Two bits of history determined that my novel's critical moment had be July 28, 1402, the Battle of Ankara, when Timur ("Tamerlane") defeated the Ottoman sultan "Thunderbolt" Bayezid, and thereby saved Christian rule of the city for 51 years. The first historical bit was that, before the battle, Emperor John VII had secretly sent ambassadors with the key to the city to surrender to sultan Bayezid; the surrender was aborted by Timur's victory, which destroyed the entire Ottoman horde. The second historical bit was that on several occasions, Orthodox Christian emperors had sent their daughters to be married to Muslim emirs.

But why write about something that I knew so little about? Why not stick to the Latin American topics I knew well, and where I could read the relevant languages? The research alone, I knew, was going to be an enormous job.

Hard to say why.

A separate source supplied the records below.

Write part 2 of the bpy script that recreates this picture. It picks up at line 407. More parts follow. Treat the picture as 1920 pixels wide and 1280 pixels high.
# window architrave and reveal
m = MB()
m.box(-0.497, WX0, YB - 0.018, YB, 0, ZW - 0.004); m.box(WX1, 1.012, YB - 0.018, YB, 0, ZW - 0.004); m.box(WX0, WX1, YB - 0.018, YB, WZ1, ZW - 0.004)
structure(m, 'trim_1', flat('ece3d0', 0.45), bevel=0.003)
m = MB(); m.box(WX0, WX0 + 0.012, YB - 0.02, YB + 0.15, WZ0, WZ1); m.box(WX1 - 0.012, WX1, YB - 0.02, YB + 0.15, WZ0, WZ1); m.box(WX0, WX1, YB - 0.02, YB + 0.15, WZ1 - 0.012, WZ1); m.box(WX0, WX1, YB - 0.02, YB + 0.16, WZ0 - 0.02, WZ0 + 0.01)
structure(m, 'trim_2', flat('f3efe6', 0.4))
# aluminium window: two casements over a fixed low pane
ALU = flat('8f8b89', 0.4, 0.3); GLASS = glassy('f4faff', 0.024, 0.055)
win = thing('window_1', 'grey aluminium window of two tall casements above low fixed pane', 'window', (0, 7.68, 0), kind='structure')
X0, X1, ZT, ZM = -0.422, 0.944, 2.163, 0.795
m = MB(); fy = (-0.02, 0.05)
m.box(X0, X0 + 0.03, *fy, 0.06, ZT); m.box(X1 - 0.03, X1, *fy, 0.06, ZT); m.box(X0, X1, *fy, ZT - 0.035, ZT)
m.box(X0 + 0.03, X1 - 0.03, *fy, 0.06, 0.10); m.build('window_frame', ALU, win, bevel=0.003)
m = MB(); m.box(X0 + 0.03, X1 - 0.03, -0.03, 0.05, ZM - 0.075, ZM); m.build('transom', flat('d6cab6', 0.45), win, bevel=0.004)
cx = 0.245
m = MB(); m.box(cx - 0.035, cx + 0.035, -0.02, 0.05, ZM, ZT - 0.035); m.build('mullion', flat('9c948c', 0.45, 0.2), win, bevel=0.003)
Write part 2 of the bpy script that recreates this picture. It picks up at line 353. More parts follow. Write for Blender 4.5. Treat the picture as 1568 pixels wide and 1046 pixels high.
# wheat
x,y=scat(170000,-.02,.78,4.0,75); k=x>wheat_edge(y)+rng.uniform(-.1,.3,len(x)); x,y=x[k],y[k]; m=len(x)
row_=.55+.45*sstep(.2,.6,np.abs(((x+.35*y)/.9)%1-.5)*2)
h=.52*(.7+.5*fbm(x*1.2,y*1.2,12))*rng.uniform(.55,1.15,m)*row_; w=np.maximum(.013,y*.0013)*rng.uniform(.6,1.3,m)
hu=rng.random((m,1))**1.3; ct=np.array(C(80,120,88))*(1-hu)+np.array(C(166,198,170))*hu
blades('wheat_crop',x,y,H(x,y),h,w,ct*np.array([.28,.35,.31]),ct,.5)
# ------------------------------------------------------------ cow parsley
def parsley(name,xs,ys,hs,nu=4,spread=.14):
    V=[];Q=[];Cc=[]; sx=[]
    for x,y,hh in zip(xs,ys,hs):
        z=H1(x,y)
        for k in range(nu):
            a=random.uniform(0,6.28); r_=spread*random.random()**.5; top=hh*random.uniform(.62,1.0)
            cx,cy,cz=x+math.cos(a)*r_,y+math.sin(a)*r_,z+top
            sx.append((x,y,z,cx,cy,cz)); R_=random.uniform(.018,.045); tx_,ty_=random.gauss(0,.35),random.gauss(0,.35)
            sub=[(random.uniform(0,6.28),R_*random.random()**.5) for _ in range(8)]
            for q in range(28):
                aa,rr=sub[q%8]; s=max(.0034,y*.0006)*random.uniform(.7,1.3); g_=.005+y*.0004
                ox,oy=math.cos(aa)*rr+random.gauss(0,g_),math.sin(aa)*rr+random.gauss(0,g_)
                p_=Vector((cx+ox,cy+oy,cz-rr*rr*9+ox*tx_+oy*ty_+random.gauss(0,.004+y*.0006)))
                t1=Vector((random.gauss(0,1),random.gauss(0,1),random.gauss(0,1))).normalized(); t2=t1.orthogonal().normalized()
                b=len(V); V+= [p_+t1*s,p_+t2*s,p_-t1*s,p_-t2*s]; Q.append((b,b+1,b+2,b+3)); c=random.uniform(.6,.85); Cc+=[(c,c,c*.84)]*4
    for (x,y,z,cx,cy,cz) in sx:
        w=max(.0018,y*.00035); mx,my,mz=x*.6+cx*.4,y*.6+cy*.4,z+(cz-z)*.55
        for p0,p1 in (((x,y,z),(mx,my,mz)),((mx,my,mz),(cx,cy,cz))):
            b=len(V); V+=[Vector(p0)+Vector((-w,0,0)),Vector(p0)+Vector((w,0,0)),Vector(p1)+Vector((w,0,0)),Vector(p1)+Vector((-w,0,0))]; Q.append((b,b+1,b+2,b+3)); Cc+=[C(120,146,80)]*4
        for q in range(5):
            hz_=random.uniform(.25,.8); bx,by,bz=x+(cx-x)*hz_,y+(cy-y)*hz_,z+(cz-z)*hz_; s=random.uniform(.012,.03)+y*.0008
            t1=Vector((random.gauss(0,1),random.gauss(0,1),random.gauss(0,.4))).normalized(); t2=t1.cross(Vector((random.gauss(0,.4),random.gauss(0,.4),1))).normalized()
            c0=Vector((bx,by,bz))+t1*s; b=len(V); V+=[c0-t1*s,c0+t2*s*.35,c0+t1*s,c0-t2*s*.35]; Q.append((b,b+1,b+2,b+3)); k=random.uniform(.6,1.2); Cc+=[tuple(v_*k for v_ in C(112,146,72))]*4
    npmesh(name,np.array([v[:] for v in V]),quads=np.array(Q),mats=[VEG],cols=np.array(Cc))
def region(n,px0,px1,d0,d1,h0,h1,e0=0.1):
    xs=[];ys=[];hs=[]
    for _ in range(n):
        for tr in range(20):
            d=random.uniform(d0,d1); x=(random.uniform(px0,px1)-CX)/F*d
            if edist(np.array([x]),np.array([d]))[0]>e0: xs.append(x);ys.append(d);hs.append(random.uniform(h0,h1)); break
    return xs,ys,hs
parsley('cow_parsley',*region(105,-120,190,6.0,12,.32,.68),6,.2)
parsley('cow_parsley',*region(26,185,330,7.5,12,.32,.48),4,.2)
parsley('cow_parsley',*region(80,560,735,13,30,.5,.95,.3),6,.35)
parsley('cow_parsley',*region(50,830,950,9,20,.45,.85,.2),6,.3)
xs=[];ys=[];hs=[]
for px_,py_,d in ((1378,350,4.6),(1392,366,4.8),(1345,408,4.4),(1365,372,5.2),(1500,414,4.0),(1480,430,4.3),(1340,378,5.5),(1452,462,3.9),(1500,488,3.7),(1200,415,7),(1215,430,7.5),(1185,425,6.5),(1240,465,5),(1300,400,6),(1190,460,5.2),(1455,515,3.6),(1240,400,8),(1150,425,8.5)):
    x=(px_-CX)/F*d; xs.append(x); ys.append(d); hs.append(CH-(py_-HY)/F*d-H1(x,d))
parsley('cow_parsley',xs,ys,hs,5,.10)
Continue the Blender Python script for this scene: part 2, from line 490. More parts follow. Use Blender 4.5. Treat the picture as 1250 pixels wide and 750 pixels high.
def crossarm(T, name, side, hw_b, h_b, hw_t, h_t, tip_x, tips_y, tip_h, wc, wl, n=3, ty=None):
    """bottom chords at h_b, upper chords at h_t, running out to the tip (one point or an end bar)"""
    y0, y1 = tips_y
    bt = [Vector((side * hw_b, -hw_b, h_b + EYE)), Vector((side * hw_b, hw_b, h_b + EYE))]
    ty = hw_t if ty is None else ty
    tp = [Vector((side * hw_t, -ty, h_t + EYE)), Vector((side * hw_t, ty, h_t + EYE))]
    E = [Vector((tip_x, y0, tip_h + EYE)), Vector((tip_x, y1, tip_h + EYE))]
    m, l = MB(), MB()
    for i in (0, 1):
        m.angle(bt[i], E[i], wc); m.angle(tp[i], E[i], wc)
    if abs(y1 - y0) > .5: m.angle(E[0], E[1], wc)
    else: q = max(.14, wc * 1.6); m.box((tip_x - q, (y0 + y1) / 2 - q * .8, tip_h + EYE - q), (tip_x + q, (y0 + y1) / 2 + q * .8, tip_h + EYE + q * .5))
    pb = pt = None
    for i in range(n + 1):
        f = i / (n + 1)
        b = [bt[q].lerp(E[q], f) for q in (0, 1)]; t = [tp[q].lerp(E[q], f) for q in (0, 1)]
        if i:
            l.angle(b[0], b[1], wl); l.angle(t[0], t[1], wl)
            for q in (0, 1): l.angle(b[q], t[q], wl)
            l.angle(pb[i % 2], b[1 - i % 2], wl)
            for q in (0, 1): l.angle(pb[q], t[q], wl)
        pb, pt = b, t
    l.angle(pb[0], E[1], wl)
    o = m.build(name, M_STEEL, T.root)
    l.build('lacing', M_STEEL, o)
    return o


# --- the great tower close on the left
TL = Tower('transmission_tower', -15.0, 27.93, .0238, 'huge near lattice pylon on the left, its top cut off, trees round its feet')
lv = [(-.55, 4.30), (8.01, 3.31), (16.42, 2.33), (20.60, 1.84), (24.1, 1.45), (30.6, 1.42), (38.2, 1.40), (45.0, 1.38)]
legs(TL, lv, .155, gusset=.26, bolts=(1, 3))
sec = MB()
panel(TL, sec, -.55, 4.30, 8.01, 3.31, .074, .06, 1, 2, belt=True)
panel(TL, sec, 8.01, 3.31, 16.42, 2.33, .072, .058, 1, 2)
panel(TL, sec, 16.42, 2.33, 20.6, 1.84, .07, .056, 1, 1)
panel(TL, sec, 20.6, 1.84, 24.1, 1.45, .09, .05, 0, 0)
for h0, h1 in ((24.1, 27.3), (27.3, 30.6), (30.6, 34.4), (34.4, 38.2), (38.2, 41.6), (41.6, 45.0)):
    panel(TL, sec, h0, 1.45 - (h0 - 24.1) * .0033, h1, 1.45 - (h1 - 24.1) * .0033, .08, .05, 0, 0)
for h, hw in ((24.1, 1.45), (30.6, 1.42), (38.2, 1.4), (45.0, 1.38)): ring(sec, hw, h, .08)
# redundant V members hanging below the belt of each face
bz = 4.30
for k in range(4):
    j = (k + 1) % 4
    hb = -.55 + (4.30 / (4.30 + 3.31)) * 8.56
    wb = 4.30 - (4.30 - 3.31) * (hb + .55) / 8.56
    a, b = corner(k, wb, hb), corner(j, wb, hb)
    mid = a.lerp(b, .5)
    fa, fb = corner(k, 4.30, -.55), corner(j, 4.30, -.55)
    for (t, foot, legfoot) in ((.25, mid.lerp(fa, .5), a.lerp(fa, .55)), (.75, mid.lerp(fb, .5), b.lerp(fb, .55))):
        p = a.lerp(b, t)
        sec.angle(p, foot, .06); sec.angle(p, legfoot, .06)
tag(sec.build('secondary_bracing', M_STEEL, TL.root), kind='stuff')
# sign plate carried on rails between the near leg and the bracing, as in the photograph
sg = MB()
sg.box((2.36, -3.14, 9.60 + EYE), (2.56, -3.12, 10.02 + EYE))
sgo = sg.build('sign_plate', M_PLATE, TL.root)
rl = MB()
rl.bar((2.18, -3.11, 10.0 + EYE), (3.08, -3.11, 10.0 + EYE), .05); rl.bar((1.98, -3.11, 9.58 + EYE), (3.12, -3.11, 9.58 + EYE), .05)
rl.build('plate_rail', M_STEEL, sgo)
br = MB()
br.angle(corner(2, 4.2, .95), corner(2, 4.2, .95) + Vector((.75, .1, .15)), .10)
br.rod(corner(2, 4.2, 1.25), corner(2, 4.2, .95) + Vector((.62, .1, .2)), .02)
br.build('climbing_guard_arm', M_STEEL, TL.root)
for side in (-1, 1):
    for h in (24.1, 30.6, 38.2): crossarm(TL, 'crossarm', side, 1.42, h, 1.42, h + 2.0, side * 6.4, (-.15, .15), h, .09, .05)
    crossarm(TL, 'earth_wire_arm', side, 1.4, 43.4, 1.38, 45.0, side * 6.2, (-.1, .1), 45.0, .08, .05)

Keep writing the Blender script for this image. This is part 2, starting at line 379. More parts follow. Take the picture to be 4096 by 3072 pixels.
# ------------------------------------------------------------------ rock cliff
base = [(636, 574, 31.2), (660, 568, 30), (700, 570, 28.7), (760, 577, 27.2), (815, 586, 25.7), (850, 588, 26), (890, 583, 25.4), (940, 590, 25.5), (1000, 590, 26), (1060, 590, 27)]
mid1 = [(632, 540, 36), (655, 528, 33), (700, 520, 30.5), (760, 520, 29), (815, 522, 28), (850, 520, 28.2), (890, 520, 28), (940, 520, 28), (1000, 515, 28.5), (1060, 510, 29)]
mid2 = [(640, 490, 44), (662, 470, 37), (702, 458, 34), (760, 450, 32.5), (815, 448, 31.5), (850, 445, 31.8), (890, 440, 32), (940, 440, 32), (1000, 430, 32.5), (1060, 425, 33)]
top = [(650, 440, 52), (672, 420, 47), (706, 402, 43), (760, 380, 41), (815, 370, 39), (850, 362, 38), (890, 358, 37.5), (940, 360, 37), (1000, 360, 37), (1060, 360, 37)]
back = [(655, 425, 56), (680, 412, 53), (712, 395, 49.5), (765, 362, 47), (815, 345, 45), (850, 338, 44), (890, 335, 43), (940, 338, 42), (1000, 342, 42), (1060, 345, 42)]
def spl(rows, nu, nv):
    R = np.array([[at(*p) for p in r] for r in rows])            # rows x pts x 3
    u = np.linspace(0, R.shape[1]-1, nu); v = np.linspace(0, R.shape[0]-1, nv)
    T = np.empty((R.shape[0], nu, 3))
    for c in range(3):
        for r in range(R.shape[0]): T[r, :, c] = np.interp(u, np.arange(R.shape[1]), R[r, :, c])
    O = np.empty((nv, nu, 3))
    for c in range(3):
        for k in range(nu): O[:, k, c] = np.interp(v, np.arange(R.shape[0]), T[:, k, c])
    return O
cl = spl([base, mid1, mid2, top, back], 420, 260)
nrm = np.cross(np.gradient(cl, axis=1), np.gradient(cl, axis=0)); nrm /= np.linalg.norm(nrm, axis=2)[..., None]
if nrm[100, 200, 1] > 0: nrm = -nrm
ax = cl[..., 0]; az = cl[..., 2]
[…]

Part of the reason must have been that I was enchanted by the city of Istanbul, especially, and all of Turkey that we saw. Those ancient walls, the Hagia Sophia turned mosque turned museum, the whole urban palimpsest. Another part was that I had written my sixth book on Latin America and it was time for a change. Going to Turkey had been the Accomplice's idea (she especially wanted to see Hagia Sophia), and I had been so focused on final editing of Hispanic Nation that I hadn't even read a guide book. I'd presented HN at a conference in Mexico just a week before I arrived in Istanbul, and I was ready for a break from social analysis and from things Latin American.

There's another, deeper part of the answer. I had to prove myself, to myself, as a writer of long fiction. It's been something I've been trying to do for a very long time.

I'd written two earlier novels, neither of them published, both on Latin American themes. The first was very ambitious and experimental -- I'd been reading Pynchon and Barth, among others -- with a complex structure of two parallel stories. I called it "The Liberators." One of the stories was a fictional version of myself, a young American social worker in a Caracas barrio in the 1960s; the other was of another young man the same age, but a mulatto working-class Communist in the same barrio. I finished it on schedule, on my 40th birthday, in 1981 (I tend to literalize the concept of "deadline"). Some established writer friends who read it admired it. However, the agents said such things as "It's too Latin American" or "I don't like experimental fiction." I was very disappointed, though I was able to recycle several pieces from the novel as short stories. Some are in my collection Welcome to My Contri, and two others appeared in the now-defunct, once lovely journal Yellow Silk: Erotic Arts and Letters.

Welcome to My Contri got such a rave review in The New York Times that I felt sure I would be able to sell The Liberators. Didn't happen. I tried other things, and then wrote another, much shorter and simply structured adventure novel, Gerry and the Contras. It's very violent and angry, based on real atrocities of the Nicaraguan "Contras," but told from the point of view of a New York-reared Latino street tough who gets recruited into Contra ranks. I thought of him, Gerry (Gerardo), as "Huck Finn as a terrorist." I did have an agent interested in this novel, the same agent who sold Hispanic Nation for me, but she wasn't successful in selling it.

So I was ready for something completely different. I think the work is very good, better than I sometimes had expected. I really have a lot riding on it. Not just the six years it took me to write it (and learn everything I could about Constantinopolitan urban culture, Ottoman military practices, Turkish shamanism, women's roles in both cultures, and how much weight a camel could carry) but the effort in learning how to structure a very complex story, with half a dozen ethnic groups (English Varangian guards, a Frankish knight, several Serbians, a Russian slave, an Armenian merchant, Muslim and shamanist Turks, etc.). And my whole life's project.

So I hope many people will be there Saturday night, Jan. 25, to hear the first two chapters. You will be my first test audience.